Query: What one song would you have had on this list? And yes, Carry on, wayward son by Kansas is totally acceptable :-)

Honourable mention:
  • Good vibrations by The Beach Boys
  • Johnny B. Goode by Chuck Berry
  • Hey Jude by The Beatles
  • Smells like teen spirit by Nirvana
  • What'd I say by Ray Charles

  • Respect by Aretha Franklin - copy on Respect : the very best of Aretha Franklin [compact disc]
    What you want, baby, I got it
    What you need, you know I got it
    All I'm askin' is for a little respect when you get home
    Hey baby, when you get home, mister...

    Originally released by Otis Redding (Otis of Dock of the bay fame) in the mid-1960s that is forever, in my mind anyway, linked to Aretha Franklin's 1967 version (seen it performed in The Blues Brothers? If not, remind me how I know you again...?) that is all attitude and power. And then some.

    What's going on? by Marvin Gaye - copy on Classic Marvin Gaye [compact disc]
    Picket lines and picket signs
    Don't punish me with brutality
    Talk to me
    So you can see
    Oh, what's going on
    What's going
    What's going on
    What's going on...

    What's going on? - a crossover hit for Gaye - was the title track of his What's going on? album of 1971 and talks about the troubles of the time, something that makes it timeless. It has been covered quite a few times since.
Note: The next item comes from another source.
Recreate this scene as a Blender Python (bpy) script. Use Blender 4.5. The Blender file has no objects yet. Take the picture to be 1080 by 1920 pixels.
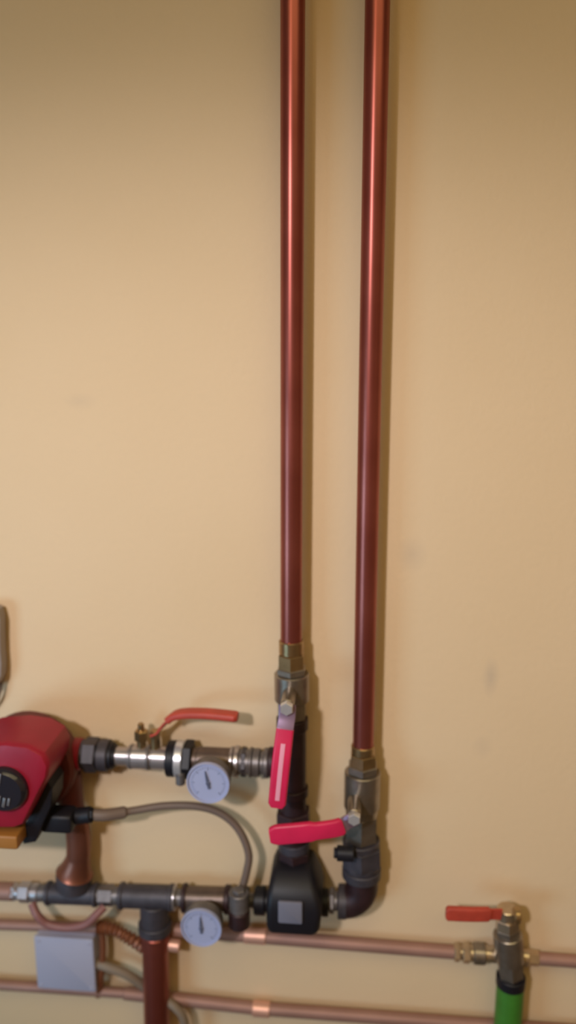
import bpy, bmesh, math, random
from mathutils import Vector, Matrix
random.seed(3)
S = bpy.context.scene
COL = S.collection
R = math.radians

# ------------------------------------------------------------------ camera
F = 1500.0                                  # focal length in pixels of the 1080x1920 frame
PITCH, YAW = R(12.0), R(5.0)
CAM = Vector((0.0, -0.985, 1.62))
cd = bpy.data.cameras.new('camera'); cam = bpy.data.objects.new('camera', cd); COL.objects.link(cam)
cd.sensor_fit = 'VERTICAL'; cd.sensor_height = 24.0; cd.lens = 24.0 * F / 1920.0
cd.clip_start = 0.02
cam.location = CAM
cam.rotation_euler = (R(90) - PITCH, 0, YAW)
S.camera = cam
cd.dof.use_dof = True
cd.dof.focus_distance = 0.84                # focus sits on the upper pipes, the low fittings go soft
cd.dof.aperture_fstop = 1.15

# ------------------------------------------------------------------ world, lights, exposure
w = bpy.data.worlds.new('world'); S.world = w; w.use_nodes = True
w.node_tree.nodes['Background'].inputs[0].default_value = (0.9, 0.8, 0.7, 1)
w.node_tree.nodes['Background'].inputs[1].default_value = 0.05
S.view_settings.view_transform = 'Standard'; S.view_settings.look = 'None'
S.view_settings.gamma = 1.0; S.view_settings.use_curve_mapping = False
S.view_settings.exposure = 0.0

def aim(o, target): o.rotation_euler = (Vector(target) - o.location).to_track_quat('-Z', 'Y').to_euler()
def spot(name, loc, target, power, col, size, angle, blend=1.0):
    l = bpy.data.lights.new(name, 'SPOT'); l.energy = power; l.color = col
    l.shadow_soft_size = size; l.spot_size = R(angle); l.spot_blend = blend
    o = bpy.data.objects.new(name, l); COL.objects.link(o); o.location = loc; aim(o, target); return o
wl = spot('work_lamp', (-0.62, -1.80, 2.15), (-0.06, 0, 1.24), 86, (1.0, 0.965, 1.03), 0.06, 43)
wl.scale = (1.9, 1.0, 1.0)                      # a wide flood lamp
spot('room_lamp', (-0.30, -1.15, 2.30), (0.0, 0, 1.2), 2.0, (1.0, 0.74, 0.45), 0.02, 130)
l = bpy.data.lights.new('warm_fill', 'AREA'); l.energy = 17; l.color = (1.0, 0.83, 0.42); l.shape = 'RECTANGLE'; l.size = 2.4; l.size_y = 1.3  # unseen warm fill, added overhead to light the upper wall
o = bpy.data.objects.new('warm_fill', l); COL.objects.link(o); o.location = (0.3, -1.5, 2.6)
l = bpy.data.lights.new('daylight', 'AREA'); l.energy = 12; l.color = (0.36, 0.70, 1.0); l.shape = 'RECTANGLE'; l.size = 0.7; l.size_y = 0.7
o = bpy.data.objects.new('daylight', l); COL.objects.link(o); o.location = (-1.5, -1.5, 0.9); aim(o, (-0.3, 0, 0.75))

# ------------------------------------------------------------------ geometry helpers
ROT = cam.rotation_euler.to_matrix()
def P(px, py, d):
    """the point at distance d in front of the wall that is seen at this pixel"""
    v = ROT @ Vector(((px - 540) / F, (960 - py) / F, -1.0))
    t = (-d - CAM.y) / v.y
    return CAM + v * t
def depth(p): return -((ROT.transposed() @ (p - CAM)).z)
def M(px, py, d): return depth(P(px, py, d)) / F      # metres per pixel there

MATS = {}
def mat(name, col, rough=0.5, metal=0.0, noise=0.0, scale=40, bump=0.0, bscale=200, col2=None, coat=0.0, spec=0.5):
    m = bpy.data.materials.new(name); m.use_nodes = True; nt = m.node_tree; b = nt.nodes['Principled BSDF']
    b.inputs['Base Color'].default_value = (*col, 1); b.inputs['Roughness'].default_value = rough
    b.inputs['Metallic'].default_value = metal; b.inputs['Coat Weight'].default_value = coat
    b.inputs['Specular IOR Level'].default_value = spec
    tc = nt.nodes.new('ShaderNodeTexCoord')
    if noise or col2:
        n = nt.nodes.new('ShaderNodeTexNoise'); n.inputs['Scale'].default_value = scale; n.inputs['Detail'].default_value = 5
        nt.links.new(tc.outputs['Object'], n.inputs['Vector'])
        r = nt.nodes.new('ShaderNodeValToRGB')
        c2 = col2 or tuple(c * (1 - noise) for c in col)
        r.color_ramp.elements[0].position = 0.38; r.color_ramp.elements[1].position = 0.64
        r.color_ramp.elements[0].color = (*c2, 1); r.color_ramp.elements[1].color = (*col, 1)
        nt.links.new(n.outputs['Fac'], r.inputs['Fac']); nt.links.new(r.outputs['Color'], b.inputs['Base Color'])
    if bump:
        n = nt.nodes.new('ShaderNodeTexNoise'); n.inputs['Scale'].default_value = bscale; n.inputs['Detail'].default_value = 4
        nt.links.new(tc.outputs['Object'], n.inputs['Vector'])
        bp = nt.nodes.new('ShaderNodeBump'); bp.inputs['Strength'].default_value = bump; bp.inputs['Distance'].default_value = 0.002
        nt.links.new(n.outputs['Fac'], bp.inputs['Height']); nt.links.new(bp.outputs['Normal'], b.inputs['Normal'])
    MATS[name] = m; return m
mat('plaster', (0.76, 0.565, 0.355), 0.75, noise=0.0, col2=(0.74, 0.545, 0.335), scale=3.2, bump=0.25, bscale=130, spec=0.25)
mat('ceiling_paint', (0.55, 0.47, 0.36), 0.9)
mat('floor_tile', (0.18, 0.13, 0.10), 0.6, noise=0.2, scale=6)
mat('copper', (0.34, 0.092, 0.070), 0.33, 0.78, col2=(0.28, 0.070, 0.052), scale=9)
mat('copper_matt', (0.38, 0.21, 0.165), 0.55, 0.35, col2=(0.33, 0.18, 0.14), scale=12)
mat('brown_metal', (0.15, 0.105, 0.085), 0.4, 0.5, noise=0.25, scale=60)
mat('copper_dull', (0.26, 0.10, 0.065), 0.4, 0.7, noise=0.2, scale=30)
mat('copper_bright', (0.80, 0.45, 0.34), 0.45, 0.6)
mat('brass', (0.44, 0.30, 0.15), 0.30, 0.9, noise=0.2, scale=60)
mat('brass_pale', (0.62, 0.50, 0.36), 0.28, 0.9, noise=0.15, scale=60)
mat('nickel', (0.34, 0.29, 0.24), 0.33, 0.85, noise=0.2, scale=70)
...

    Imagine by John Lennon - copy on Working class hero : the definitive Lennon [compact disc]
    Imagine there's no heaven
    It's easy if you try
    No hell below us
    Above us only sky
    Imagine all the people
    Living for today...

    Imagine, by Lennon, was released in the early 1970s and, in an interview, was declared (by Lennon) to be as good as anything he'd written with The Beatles. I have no idea if that's true or not - whether it's as good as anything he wrote with The Beatles, that is - because I was never a Beatles fan. In spite of my dad playing their stuff to me over and over, so three things went WHOOSH over my head: 1) The Beatles hype and 2) the whole idea of Yoko Ono being responsible for the breakup of the band and 3) Lennon's life post-Beatles. My somewhat-shamefaced confession: I don't even like this song *ducks*

    (I can't get no) Satisfaction by The Rolling Stones - copy on Rolled gold + [compact disc]
    When I'm drivin' in my car
    And that man comes on the radio
    He's tellin' me more and more
    About some useless information
    Supposed to fire my imagination
    I can't get no, oh no no no...

    The Rolling Stones (I would never, *never* refer to them as The Strolling Bones!) who, apparently, can't get no satisfaction *cue droll look* Written in the mid-1960s by Jagger, Richards and Oldham, (I can't get no) Satisfaction has one of the most distinctive opening guitar riffs I've (the world?) has ever heard and is, I would venture, one of their most iconic songs. In the interests of full disclosure (like I'm selling you a house or something), I am not a Stones fan, although I do loves me some guitar.

    Like a rolling stone by Bob Dylan - copy on Dylan [compact disc]
    How does it feel
    How does it feel
    To be without a home
    Like a complete unknown
    Like a rolling stone?

    Dylan wrote Like a rolling stone in the mid-1960s and...I have no clue what it means, really. A while back I included a Leonard Cohen book - Poems and songs in a Top 5 post - and what I had to say about Cohen I would also apply to Dylan: "I am not a fan, nor a non-fan, of Dylan's music. It has just never appealed to me. I have always considered him a poet, much like I do Leonard Cohen, which always drives some people nuts when I say that because they passionately tell me he is a genius. And I believe he is, but I prefer to read his lyrics/poems rather than hear them put to music. That, to me, is his true magical ability - his writing."